The same cannot be said for the police who were standing there, watching abusive violence from other cops.  The same cannot be said for the police who were helping.  The same cannot be said for the police who express public solidarity with these abusive officers.  I actually think law enforcement, as a whole, is more culpable for their wrongs than the Catholic Church, because the wrongdoing of their peers is not secret.  We are all aware, and still they close ranks. 

I think part of the issue is that they (and we) have decided that a particular group, "criminals", deserves whatever they get in their contact with law enforcement, so once they have mentally designated someone as a trouble-maker the ethical concerns evaporate.  This is why there is a rush to demonize the victims of police violence.  We have accepted the premise that it is possible to deserve police abuse, that it is justifiable if we disapprove of the victim sufficiently.  I won't go into it now.  Suffice to say democracy cannot thrive when state agents decide who does or does not have rights, which is why the ACLU defends terrible people against infringements and why it must be that way.  Anything else makes your rights up to someone else's discretion.

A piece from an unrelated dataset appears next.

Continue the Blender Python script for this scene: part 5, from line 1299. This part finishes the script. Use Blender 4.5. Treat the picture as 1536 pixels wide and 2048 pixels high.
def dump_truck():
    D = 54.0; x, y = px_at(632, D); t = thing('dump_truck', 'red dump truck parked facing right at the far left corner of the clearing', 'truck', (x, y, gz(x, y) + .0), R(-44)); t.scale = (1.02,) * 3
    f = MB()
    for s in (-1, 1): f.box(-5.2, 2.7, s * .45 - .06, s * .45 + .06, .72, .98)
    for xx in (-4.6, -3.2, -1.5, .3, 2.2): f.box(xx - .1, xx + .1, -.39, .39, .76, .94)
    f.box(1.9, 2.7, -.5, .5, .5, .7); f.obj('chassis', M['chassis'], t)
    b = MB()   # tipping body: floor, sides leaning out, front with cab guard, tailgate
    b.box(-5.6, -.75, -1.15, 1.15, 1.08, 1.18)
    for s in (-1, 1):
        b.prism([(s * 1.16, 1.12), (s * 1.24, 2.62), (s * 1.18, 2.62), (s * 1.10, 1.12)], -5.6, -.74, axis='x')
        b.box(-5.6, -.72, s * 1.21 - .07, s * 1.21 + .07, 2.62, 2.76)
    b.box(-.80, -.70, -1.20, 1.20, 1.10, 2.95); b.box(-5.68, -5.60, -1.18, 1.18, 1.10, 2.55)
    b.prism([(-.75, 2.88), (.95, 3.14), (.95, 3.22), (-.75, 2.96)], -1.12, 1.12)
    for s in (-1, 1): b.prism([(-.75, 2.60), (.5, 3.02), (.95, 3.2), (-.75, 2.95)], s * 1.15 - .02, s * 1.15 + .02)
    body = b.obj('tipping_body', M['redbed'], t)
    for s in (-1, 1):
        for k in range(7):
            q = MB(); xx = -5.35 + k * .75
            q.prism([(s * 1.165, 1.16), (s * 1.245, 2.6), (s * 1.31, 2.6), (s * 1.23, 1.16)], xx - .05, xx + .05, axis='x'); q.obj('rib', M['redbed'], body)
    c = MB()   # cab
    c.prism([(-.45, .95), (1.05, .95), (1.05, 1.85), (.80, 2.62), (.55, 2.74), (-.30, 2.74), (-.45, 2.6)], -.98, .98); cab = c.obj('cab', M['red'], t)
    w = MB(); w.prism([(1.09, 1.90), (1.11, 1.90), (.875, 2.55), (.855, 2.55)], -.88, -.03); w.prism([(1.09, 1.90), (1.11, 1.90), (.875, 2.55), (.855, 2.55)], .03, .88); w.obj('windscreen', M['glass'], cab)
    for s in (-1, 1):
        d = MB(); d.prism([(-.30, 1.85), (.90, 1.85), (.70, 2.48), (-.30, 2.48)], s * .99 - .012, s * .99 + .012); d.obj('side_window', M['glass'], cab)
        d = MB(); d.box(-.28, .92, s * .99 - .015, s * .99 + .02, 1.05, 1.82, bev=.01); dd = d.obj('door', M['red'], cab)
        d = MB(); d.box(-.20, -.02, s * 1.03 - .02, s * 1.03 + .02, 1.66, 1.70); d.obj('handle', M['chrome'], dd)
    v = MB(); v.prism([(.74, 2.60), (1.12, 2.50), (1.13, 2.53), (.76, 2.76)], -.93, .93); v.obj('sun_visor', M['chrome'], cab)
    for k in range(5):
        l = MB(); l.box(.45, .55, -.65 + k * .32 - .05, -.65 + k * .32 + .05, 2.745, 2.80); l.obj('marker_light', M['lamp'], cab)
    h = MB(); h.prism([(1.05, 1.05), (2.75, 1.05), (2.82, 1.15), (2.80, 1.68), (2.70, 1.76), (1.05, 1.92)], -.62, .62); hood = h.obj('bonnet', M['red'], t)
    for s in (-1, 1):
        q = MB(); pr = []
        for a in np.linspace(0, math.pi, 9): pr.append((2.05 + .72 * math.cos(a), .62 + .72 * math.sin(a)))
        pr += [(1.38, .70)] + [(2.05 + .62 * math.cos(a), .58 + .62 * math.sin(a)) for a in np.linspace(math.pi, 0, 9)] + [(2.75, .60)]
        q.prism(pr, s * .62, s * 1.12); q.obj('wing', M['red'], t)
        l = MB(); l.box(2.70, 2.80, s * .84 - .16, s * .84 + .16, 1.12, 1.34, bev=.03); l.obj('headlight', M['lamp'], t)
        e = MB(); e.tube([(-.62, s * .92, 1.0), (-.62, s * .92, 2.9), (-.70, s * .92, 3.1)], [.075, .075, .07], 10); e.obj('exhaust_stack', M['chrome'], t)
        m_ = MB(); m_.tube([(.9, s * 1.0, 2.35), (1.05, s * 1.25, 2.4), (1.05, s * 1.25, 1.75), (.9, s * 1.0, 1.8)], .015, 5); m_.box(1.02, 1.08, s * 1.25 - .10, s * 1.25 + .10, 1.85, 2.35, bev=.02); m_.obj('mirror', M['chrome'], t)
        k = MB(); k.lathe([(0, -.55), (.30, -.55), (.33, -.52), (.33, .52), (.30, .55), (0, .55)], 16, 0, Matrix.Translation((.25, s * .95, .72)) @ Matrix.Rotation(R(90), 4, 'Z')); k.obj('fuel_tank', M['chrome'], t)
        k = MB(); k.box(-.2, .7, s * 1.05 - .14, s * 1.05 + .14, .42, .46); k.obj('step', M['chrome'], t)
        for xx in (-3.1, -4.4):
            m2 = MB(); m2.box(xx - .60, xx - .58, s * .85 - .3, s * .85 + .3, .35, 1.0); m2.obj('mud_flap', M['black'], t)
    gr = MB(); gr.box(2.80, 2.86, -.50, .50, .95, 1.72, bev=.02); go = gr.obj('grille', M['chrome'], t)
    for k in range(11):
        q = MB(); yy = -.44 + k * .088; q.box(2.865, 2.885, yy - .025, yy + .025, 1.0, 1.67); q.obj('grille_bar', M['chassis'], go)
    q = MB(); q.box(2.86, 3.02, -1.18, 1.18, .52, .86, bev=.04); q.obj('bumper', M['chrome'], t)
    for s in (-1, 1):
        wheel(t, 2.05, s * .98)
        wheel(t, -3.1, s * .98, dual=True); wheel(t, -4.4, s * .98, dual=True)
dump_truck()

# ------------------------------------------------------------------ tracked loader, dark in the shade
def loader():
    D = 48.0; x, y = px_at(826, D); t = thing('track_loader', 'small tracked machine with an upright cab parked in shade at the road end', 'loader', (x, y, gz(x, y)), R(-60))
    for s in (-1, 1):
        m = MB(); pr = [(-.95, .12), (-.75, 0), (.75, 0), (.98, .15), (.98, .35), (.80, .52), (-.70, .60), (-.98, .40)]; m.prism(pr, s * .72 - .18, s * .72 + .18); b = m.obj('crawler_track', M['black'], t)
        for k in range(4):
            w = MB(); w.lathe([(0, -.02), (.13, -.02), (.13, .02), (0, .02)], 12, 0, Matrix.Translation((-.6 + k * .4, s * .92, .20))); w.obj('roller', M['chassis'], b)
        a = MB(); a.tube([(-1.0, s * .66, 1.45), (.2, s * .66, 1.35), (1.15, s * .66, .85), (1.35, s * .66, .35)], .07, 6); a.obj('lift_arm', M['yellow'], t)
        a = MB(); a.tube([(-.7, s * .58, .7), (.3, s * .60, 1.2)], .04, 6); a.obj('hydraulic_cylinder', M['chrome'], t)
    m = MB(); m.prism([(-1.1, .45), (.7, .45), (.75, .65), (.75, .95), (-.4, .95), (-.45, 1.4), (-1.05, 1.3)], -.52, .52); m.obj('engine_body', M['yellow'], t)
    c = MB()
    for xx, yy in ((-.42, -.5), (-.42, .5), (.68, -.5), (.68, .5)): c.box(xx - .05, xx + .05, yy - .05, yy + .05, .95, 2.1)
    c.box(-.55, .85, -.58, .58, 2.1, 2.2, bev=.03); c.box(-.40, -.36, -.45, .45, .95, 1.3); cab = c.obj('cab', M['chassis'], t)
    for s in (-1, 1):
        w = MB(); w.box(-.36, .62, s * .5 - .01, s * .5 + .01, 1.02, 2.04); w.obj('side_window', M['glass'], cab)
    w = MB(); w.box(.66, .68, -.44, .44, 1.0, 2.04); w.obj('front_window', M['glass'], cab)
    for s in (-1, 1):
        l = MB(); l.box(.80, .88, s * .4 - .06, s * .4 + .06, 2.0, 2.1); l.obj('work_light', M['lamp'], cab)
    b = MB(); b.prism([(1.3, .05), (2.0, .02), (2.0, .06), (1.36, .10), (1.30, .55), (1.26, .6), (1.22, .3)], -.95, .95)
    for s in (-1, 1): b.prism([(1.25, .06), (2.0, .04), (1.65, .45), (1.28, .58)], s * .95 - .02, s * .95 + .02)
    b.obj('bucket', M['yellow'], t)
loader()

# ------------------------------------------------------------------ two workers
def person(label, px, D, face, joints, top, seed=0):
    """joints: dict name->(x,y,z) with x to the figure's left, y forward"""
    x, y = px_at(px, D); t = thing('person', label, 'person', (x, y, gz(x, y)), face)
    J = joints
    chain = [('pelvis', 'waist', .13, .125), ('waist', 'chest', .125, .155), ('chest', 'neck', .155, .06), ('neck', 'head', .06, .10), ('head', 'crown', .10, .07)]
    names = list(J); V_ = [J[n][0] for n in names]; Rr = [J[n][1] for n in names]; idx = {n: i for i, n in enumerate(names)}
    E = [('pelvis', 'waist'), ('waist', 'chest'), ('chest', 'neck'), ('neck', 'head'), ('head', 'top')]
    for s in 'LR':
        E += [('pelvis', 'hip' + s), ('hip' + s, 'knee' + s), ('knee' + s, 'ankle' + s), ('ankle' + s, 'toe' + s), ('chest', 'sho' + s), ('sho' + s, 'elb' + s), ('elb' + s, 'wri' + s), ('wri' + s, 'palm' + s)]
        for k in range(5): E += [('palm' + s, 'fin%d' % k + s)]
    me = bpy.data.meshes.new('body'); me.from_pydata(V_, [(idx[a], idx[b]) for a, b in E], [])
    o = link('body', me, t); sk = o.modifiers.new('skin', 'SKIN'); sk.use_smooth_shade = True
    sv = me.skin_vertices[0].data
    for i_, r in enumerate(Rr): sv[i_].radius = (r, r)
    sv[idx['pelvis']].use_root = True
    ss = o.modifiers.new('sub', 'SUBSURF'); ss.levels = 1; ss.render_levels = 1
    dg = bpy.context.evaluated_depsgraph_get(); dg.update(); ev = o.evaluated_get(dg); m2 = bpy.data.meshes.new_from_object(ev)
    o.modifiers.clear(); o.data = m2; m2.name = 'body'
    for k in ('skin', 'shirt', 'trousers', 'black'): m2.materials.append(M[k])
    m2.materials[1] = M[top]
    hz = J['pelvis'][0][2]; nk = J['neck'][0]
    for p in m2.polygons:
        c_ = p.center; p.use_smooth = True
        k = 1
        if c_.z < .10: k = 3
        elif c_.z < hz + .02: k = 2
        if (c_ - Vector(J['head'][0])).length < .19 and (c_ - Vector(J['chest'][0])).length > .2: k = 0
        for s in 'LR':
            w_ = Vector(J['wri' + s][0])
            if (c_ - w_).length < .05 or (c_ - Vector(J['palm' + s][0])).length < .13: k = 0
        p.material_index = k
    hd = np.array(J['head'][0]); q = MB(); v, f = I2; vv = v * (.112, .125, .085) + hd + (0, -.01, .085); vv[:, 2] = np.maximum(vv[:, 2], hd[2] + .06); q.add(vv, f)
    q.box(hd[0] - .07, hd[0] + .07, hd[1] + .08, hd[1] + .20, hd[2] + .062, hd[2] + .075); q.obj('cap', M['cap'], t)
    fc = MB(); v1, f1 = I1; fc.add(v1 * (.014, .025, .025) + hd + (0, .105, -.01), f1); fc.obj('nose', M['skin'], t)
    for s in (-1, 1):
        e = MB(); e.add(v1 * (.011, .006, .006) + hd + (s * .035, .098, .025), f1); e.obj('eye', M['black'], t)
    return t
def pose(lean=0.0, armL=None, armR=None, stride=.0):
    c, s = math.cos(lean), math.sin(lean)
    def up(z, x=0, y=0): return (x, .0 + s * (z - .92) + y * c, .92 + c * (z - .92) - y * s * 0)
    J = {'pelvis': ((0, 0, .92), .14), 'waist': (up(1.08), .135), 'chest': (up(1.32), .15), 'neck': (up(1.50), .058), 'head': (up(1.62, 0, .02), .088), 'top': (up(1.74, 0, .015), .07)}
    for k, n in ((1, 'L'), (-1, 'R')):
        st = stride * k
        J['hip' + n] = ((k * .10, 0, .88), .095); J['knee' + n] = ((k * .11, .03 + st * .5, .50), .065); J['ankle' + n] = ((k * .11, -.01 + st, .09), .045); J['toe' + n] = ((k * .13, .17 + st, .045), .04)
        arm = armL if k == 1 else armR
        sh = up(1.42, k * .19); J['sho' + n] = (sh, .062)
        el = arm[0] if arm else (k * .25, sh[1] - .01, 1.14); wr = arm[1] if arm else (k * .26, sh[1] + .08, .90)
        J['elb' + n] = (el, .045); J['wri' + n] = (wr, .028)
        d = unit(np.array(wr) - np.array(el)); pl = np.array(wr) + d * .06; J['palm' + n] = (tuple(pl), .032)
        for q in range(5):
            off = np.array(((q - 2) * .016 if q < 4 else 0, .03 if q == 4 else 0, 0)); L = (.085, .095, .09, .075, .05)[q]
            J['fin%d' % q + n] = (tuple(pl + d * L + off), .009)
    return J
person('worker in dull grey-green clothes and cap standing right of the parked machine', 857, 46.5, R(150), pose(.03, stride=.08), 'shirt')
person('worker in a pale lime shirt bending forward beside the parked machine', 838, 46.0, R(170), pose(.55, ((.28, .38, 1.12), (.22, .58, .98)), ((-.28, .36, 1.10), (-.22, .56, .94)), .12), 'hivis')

This does not mean that all cops are "bad".  It does mean there is a systemic issue with abuse of power in American law enforcement.  It does mean that there are law-abiding citizens with good cause to be afraid of the police.  In my view, because of the social dynamics that arise in groups who rely on each other in life-threatening situations, this problem can only be addressed from the top down.  Institutional reform with teeth is required.  Officers must be held accountable for what they do, and what they accept from other officers.  Whistleblowing must be a thing that is actually safe to do.  We're a long ways from there.

They will not give up their power and privilege easily, will not break ranks quickly, will not accept real accountability if it can in any way be avoided.  The powerful and exempt never do.  Please don't help them avoid accountability by dismissing the problem as isolated to a few bad cops, because it isn't.  That is not what we observe.  And this is not what we deserve.